**Stated problem**
From the entries provided below, copy each line that contains the word "Blender".

Entries with scene source code:
BEGIN

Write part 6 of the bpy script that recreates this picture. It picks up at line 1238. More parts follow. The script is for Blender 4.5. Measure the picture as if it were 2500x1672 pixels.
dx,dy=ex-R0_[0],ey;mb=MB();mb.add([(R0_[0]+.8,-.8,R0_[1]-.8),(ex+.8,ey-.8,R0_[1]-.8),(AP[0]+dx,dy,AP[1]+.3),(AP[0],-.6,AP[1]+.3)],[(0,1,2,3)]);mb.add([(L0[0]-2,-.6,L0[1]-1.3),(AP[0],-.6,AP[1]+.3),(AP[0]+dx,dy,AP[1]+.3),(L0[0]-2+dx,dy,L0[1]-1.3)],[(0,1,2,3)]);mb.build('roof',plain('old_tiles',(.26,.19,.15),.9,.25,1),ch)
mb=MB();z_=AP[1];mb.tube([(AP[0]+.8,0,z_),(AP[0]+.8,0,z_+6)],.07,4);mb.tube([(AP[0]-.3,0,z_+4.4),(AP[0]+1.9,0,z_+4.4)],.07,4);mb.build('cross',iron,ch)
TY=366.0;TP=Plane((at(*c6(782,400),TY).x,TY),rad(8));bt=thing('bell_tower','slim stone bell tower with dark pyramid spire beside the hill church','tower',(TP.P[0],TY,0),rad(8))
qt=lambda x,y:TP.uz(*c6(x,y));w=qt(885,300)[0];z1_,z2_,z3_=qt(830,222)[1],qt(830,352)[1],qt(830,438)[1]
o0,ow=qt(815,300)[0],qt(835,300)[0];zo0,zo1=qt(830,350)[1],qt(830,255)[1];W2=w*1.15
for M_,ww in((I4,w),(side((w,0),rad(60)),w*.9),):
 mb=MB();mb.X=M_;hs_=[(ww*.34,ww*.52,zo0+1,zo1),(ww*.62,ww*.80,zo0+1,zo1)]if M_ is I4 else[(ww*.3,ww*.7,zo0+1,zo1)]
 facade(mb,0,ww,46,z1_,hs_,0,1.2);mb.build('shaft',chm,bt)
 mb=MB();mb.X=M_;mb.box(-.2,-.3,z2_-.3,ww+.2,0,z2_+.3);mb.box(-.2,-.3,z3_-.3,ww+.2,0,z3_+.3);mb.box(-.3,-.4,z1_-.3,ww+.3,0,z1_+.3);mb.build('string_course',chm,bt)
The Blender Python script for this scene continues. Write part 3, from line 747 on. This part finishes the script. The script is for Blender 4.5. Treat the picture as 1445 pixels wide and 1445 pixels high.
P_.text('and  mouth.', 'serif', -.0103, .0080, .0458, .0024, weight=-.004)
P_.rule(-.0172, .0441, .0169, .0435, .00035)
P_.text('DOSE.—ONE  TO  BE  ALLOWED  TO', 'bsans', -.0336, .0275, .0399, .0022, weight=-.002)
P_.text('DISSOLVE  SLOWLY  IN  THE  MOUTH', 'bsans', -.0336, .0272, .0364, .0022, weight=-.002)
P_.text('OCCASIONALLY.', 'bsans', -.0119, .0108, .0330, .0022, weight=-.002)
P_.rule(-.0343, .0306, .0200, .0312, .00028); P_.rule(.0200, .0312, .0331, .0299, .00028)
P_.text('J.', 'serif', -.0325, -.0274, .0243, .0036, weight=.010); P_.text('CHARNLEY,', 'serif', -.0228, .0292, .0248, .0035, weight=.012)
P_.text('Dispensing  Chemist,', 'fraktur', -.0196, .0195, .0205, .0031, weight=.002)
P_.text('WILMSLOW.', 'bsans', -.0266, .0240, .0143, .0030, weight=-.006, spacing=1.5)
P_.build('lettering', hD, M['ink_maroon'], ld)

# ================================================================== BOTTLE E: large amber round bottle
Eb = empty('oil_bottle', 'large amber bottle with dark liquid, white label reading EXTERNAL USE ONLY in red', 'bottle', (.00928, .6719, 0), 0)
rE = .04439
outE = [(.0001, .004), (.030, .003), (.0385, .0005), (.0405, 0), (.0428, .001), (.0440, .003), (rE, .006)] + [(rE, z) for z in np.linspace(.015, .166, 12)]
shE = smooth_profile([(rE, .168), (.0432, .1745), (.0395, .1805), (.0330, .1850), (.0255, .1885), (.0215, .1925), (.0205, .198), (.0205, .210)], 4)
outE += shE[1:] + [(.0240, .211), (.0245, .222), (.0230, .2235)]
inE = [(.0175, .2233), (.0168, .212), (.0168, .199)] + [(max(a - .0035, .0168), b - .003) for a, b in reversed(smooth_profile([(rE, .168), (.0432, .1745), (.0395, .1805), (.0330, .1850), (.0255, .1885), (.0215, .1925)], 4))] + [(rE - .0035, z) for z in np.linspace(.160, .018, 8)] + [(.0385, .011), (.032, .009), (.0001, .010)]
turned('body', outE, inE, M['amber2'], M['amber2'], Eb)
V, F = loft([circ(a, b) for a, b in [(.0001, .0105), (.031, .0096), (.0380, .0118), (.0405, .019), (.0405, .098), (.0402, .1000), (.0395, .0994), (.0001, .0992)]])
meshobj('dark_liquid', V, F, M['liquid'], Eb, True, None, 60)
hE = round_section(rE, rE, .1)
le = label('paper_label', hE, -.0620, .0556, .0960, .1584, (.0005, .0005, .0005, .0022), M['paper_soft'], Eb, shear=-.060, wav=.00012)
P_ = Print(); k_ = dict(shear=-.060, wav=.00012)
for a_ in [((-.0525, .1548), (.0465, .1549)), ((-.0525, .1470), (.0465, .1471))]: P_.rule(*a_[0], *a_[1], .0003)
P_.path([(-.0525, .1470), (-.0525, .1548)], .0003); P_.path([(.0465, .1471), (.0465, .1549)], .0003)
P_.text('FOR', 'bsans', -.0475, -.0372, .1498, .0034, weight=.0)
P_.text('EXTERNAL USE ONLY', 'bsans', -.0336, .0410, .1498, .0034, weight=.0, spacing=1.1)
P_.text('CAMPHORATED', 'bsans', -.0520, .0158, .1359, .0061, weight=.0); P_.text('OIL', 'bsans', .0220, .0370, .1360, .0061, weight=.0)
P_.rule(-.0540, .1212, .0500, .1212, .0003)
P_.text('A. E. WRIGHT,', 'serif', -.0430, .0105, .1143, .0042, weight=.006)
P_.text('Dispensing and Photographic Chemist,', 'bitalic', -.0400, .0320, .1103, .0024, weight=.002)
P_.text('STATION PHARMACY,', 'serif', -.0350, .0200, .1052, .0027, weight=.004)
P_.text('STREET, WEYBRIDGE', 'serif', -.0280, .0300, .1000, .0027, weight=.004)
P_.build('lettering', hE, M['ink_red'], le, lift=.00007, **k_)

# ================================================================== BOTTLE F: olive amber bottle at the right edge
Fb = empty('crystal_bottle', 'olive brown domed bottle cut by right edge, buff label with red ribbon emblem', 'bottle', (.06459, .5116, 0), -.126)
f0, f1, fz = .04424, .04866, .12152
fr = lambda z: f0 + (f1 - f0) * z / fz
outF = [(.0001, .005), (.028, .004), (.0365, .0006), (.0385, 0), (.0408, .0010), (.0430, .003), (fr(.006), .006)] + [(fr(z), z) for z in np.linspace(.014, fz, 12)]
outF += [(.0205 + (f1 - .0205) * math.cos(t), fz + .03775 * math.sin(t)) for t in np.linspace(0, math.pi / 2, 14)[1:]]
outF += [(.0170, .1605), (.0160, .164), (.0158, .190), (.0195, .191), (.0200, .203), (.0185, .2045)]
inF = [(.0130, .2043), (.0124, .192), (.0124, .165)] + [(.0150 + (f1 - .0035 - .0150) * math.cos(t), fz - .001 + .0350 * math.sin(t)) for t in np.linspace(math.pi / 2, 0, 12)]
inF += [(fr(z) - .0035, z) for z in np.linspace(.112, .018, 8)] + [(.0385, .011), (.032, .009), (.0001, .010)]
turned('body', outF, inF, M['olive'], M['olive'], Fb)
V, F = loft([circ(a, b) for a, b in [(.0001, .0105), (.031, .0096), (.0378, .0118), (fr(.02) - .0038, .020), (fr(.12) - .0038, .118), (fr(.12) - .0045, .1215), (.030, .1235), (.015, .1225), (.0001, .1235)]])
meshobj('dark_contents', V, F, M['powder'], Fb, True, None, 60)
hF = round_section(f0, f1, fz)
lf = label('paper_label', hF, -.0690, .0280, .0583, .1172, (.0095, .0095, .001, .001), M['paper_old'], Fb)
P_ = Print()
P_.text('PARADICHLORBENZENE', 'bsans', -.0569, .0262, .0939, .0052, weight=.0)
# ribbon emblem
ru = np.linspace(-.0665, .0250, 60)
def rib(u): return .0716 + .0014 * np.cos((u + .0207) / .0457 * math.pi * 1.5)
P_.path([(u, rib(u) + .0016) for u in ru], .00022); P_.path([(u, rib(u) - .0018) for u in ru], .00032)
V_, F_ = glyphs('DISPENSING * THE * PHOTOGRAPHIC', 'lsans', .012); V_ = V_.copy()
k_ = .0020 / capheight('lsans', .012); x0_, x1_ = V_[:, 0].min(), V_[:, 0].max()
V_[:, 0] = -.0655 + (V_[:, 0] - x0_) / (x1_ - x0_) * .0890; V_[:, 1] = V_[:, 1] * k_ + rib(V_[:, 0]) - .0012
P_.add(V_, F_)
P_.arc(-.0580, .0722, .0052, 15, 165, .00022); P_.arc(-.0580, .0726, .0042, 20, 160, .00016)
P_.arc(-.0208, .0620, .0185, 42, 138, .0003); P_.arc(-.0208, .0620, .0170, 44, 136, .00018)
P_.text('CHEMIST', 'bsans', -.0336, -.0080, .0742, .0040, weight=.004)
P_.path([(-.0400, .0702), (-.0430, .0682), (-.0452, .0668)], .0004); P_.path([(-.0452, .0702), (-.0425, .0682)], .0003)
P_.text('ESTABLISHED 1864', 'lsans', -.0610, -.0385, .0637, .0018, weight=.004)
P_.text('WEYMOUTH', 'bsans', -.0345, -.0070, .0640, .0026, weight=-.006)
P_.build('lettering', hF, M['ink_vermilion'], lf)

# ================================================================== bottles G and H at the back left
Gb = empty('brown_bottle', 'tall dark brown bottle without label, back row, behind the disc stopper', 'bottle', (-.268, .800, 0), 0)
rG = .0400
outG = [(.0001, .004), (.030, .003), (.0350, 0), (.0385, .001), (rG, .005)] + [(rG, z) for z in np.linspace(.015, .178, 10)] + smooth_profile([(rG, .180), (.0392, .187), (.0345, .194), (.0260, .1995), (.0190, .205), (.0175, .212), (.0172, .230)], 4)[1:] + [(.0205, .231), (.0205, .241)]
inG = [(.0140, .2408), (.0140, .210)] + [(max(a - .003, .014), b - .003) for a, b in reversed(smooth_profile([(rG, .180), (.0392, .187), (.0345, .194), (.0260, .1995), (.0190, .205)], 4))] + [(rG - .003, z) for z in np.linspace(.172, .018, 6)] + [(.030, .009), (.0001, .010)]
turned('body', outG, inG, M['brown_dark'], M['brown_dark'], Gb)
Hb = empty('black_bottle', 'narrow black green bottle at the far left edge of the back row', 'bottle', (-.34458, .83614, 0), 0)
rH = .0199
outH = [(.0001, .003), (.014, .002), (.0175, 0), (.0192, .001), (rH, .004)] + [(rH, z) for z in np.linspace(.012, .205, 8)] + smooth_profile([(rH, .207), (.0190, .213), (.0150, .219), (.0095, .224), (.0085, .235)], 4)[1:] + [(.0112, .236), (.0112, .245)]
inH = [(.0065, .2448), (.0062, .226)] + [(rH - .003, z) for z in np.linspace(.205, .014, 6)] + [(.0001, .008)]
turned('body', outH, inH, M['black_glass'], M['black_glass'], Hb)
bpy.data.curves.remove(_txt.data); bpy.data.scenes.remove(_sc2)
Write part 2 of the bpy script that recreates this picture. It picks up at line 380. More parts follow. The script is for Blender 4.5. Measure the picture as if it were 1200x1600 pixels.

END

**Reply to the task**
Write part 6 of the bpy script that recreates this picture. It picks up at line 1238. More parts follow. The script is for Blender 4.5. Measure the picture as if it were 2500x1672 pixels.
The Blender Python script for this scene continues. Write part 3, from line 747 on. This part finishes the script. The script is for Blender 4.5. Treat the picture as 1445 pixels wide and 1445 pixels high.
Write part 2 of the bpy script that recreates this picture. It picks up at line 380. More parts follow. The script is for Blender 4.5. Measure the picture as if it were 1200x1600 pixels.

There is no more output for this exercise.